MANILA – You may succeed in ousting her outside of the impeachment process, but your unconstitutional act can be grounds for prosecuting you later. That’s the warning issued Sunday by Sen. Antonio Trillanes IV to Supreme Court justices amid reports that the move of magistrates last week to force Chief Justice Maria Lourdes Sereno to go on “indefinite leave” was a prelude to ousting her without impeachment, the only process for removal ordained by the Constitution.

“Any attempt to remove the Chief Justice through a process other than impeachment is unconstitutional. It will be a brazen usurpation of the exclusive power of Congress under the Constitution,” Trillanes said in a statement Sunday.

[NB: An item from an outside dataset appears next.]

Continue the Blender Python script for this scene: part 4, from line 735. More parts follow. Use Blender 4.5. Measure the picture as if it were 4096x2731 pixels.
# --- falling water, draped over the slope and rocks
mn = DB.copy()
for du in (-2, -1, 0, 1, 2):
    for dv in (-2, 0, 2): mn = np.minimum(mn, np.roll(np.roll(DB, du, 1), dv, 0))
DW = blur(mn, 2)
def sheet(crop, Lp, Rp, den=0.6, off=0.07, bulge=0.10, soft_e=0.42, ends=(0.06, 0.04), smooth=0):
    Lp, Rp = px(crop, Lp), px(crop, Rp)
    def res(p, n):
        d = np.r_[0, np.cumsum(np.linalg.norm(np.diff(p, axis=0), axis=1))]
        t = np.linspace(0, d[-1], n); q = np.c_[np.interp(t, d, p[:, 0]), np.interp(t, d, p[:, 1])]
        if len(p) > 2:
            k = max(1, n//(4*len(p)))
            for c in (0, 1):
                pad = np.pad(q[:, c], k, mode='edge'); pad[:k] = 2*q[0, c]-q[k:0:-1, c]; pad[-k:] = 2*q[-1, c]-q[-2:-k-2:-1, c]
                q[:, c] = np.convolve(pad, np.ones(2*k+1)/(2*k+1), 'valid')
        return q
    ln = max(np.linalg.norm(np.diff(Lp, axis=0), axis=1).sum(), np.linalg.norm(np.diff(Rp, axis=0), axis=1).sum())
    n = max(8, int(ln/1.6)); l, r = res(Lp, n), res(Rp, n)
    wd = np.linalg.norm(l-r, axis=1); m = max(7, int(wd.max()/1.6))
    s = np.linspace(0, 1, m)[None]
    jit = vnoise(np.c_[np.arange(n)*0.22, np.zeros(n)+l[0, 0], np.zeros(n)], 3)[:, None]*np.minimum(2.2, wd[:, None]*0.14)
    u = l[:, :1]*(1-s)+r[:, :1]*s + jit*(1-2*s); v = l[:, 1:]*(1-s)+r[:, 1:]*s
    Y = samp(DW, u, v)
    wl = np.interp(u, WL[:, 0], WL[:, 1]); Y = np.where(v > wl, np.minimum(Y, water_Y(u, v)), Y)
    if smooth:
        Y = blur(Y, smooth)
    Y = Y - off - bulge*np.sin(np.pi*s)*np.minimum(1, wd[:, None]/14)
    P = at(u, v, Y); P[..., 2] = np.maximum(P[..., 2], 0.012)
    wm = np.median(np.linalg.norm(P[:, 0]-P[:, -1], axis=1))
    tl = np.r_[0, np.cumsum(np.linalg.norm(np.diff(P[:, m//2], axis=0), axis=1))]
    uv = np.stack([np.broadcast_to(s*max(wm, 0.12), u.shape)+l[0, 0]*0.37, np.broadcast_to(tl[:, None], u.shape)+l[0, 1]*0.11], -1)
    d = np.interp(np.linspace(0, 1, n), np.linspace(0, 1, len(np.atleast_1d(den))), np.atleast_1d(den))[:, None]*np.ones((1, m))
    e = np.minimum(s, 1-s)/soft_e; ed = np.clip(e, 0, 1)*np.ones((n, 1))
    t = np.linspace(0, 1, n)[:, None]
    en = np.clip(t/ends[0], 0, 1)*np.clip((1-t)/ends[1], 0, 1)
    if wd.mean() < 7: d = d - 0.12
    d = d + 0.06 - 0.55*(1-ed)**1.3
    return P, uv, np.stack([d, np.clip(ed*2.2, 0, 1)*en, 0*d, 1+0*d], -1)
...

He added: “In view of reports that certain SC Justices, headed by AJ [Associate Justice] Marvic Leonen are maneuvering to force the unconstitutional removal of CJ Sereno, may I remind these justices that any unconstitutional act they commit now, can be used as a ground for impeachment against them later on under a different administration.”

Trillanes said that “for those who are retired by then, these acts can and will be used as basis for graft cases.”

Some quarters had described the move by 13 associate justices against Sereno as a “mutiny” of sorts, even as the chief justice was reported preparing for an impeachment trial on the basis of complaints that the House Committee on Justice had been hearing since late 2017.

On Sunday, the House Justice panel’s chairman said the committee has begun drafting the articles of impeachment against Sereno for transmittal to the Senate for trial.

Rep. Reynaldo Umali said in a radio interview the panel members are expected to vote very soon on whether or not there is probable cause in the impeachment complaint filed by lawyer Larry Gadon.

In an out of town event Friday, Sereno herself had dared the House of Representatives to transmit the complaint with dispatch to the Senate so she can have her day in impeachment court, or admit there is no probable cause.

There had been concern in some quarters last week that a quo warranto case filed by some lawyers seeking to have Sereno’s appointment by then-President Benigno Simeon Aquino III as void from the start, and the associate justices’ pressure for Sereno to go on leave might be means for removing her outside of impeachment process, if she will not resign.

In her Baguio City appearance on Friday, Sereno had reiterated she will not resign and would rather be tried by the Senate, amid concern she might face the same fate as her predecessor. In May 2012, the Senate voted 20-3 to convict then Chief Justice Renato Corona guilty after a trial that lasted four and a half months.